Radians are the natural unit for mathematics because they make the formulas of calculus simple. The derivative of sin(x) is cos(x) only when x is in radians; in degrees, an extra factor of π/180 sneaks in. Power series, Fourier analysis, complex exponentials, and most physics derivations assume radians without saying so.
When to use each
| Use degrees when | Use radians when |
|---|---|
| Reading an angle off a protractor or compass | Working through calculus exercises |
| Doing trigonometry from a geometry textbook | Applying Taylor series or differential equations |
| Surveying, navigation, or construction | Physics involving angular velocity or wave equations |
| The angle is given as a whole number with the ° symbol | The angle is given as a multiple of π |
| Working with sin, cos, tan in a calculator-only homework problem | Programming languages — most Math.sin functions take radians |
Quick conversion
Two formulas are enough for almost every situation:
radians = degrees × π / 180
degrees = radians × 180 / π
So 90° equals π/2 rad, 60° equals π/3 rad, and 1 rad equals roughly 57.2958°. The calculator on this site does not have a dedicated convert-to-radians key because the formula is short enough to type: enter 30 * pi / 180 and you will see 0.5235987... For the inverse, type 1.5 * 180 / pi to get about 85.94°.
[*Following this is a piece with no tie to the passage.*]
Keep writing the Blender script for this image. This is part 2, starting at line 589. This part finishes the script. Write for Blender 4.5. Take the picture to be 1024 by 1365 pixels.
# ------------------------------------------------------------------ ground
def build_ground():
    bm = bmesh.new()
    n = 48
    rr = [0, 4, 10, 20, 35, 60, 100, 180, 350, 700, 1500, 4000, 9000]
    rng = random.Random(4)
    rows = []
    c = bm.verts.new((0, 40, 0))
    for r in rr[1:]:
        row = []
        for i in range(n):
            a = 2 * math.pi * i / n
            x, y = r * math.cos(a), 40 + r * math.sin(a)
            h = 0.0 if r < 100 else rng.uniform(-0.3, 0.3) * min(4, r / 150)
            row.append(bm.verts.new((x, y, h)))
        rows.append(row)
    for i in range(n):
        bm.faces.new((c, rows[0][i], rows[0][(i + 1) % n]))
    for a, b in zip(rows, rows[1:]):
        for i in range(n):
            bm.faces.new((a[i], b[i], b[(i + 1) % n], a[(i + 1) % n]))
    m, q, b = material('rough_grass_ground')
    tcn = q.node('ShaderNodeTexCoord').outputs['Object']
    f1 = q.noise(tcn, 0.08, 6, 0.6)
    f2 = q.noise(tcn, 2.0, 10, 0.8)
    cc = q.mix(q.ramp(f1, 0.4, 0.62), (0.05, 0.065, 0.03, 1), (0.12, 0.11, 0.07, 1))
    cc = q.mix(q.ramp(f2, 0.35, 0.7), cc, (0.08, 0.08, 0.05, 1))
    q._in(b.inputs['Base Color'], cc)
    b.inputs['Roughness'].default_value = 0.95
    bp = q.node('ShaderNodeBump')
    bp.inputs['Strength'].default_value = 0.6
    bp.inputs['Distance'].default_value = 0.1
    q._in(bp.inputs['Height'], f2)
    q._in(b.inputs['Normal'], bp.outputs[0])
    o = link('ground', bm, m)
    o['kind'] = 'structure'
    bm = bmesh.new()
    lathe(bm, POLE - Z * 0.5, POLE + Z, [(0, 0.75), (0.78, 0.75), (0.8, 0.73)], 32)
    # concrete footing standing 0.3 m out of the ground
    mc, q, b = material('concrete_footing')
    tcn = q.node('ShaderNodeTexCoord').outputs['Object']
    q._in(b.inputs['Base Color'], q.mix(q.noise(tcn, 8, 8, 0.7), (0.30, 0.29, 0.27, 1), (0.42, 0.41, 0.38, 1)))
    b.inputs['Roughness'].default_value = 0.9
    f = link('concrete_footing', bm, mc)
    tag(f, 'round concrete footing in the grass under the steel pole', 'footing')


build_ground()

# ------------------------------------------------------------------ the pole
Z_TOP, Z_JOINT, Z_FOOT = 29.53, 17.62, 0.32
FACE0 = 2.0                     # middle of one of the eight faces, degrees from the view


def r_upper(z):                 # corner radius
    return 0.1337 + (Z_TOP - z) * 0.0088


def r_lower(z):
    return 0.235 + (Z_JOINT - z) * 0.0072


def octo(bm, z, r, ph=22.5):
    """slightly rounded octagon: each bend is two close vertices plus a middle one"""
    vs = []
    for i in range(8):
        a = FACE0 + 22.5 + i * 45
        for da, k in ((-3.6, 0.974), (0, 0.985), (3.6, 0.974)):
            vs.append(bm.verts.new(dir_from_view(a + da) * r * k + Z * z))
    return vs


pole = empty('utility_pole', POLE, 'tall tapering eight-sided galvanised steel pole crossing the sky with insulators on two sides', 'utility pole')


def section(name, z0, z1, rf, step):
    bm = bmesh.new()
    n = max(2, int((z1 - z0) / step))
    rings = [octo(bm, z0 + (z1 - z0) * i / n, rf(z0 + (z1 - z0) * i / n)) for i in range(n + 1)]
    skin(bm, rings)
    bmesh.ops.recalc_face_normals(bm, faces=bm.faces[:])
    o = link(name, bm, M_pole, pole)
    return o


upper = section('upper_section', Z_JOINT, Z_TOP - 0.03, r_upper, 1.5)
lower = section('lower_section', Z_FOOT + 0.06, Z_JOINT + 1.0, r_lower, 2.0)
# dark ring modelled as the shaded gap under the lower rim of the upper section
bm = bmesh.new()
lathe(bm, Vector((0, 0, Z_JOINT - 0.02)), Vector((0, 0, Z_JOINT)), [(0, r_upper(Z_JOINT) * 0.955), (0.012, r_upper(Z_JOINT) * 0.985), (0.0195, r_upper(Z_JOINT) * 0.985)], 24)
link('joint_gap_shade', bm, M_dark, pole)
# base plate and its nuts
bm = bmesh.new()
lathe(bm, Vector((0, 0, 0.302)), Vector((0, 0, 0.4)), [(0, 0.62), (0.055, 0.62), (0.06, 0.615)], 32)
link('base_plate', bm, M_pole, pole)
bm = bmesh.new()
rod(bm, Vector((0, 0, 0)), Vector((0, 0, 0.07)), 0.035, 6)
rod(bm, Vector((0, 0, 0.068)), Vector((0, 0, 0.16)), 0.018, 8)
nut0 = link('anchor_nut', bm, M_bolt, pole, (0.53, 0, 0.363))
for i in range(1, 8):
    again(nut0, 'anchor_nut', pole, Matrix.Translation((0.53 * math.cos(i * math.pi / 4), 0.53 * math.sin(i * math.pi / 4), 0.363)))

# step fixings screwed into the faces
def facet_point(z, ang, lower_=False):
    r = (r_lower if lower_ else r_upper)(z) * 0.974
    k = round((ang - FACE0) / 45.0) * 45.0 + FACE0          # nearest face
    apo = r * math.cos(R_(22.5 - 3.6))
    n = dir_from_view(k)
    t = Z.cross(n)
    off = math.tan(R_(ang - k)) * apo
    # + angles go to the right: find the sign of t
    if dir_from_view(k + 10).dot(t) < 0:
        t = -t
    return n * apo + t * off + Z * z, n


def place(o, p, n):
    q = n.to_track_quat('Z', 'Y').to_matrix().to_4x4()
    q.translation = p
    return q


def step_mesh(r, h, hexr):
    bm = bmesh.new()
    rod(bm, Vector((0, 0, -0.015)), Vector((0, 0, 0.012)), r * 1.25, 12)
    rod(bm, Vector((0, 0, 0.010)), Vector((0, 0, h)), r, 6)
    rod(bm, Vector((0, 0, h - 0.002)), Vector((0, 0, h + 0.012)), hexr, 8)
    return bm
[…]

A worked example: sine of 30, two ways
The cleanest demonstration of the difference is a single number computed both ways.
- DEG mode. Type
sin(30). The calculator interprets 30 as degrees, multiplies by π/180 to get π/6 radians, and returnssin(π/6) = 0.5. - RAD mode. Type the same
sin(30). Now 30 is treated as radians directly. Thirty radians is almost five full turns plus a remainder of about −1.42 rad, andsin(−1.42) ≈ −0.988.
Same keystrokes, very different answer. If your textbook expects 0.5, you are in DEG; if it expects something with π in it, you are probably in RAD.
How to pick the mode on the calculator
The two pills above the display set the mode. The active pill is highlighted; the inactive one is dim. Tap or click to switch. The mode applies to sin, cos, tan, and the inverse trig keys. Other functions such as log, sqrt, and e^x are unaffected — they have nothing to do with angle units.
The calculator starts in DEG because that matches what most users expect for a quick angle calculation. Once you switch to RAD, the choice persists for as long as the page is open. Reload and it goes back to DEG. See how to use the calculator for the full set of mode pills.
Common mistakes
- Forgetting which mode the page is in. The pill is small and easy to miss. If a result is far from your estimate, glance at the mode before retyping.
- Mixing units in the same expression. Writing
sin(30) + cos(π/6)in DEG mode treats 30 as degrees and π/6 as roughly 0.524 degrees, not π/6 radians. Either convert all angles or switch to RAD. - Calling a programming function with degrees. Almost every general-purpose programming language uses radians for trig functions. JavaScript, Python, C, Java, and Go all treat
sin(30)as 30 radians. Convert before passing the argument in. - Inverse trig and the principal value.
sin⁻¹(x)returns an angle in the range −90° to 90° (or −π/2 to π/2). If your problem expects an angle in the second or third quadrant, you may need to adjust by 180° or add 2π.
A short detour: gradians and turns
Some specialist calculators offer a third mode called "grad" or "gon", which divides a full turn into 400 parts. It is occasionally seen in surveying. There is also the "turns" unit, where a full circle is exactly 1. The calculator on this site does not include either, because the practical difference compared with degrees is small and the risk of accidental mode confusion is real. If you ever encounter a result that looks half right — for instance, an angle that is roughly your expected value times 9/10 — a stray gradian conversion is a candidate explanation.
Decision checklist
- Does the source angle have a degree symbol or come from a protractor? Use DEG.
- Is the angle given as a multiple of π? Use RAD.
- Is this a calculus or physics exercise that says nothing about units? Default to RAD.
- Are you converting from a programming language's
Math.sin? Use RAD. - Still unsure? Compute the value in both modes and compare against your rough estimate.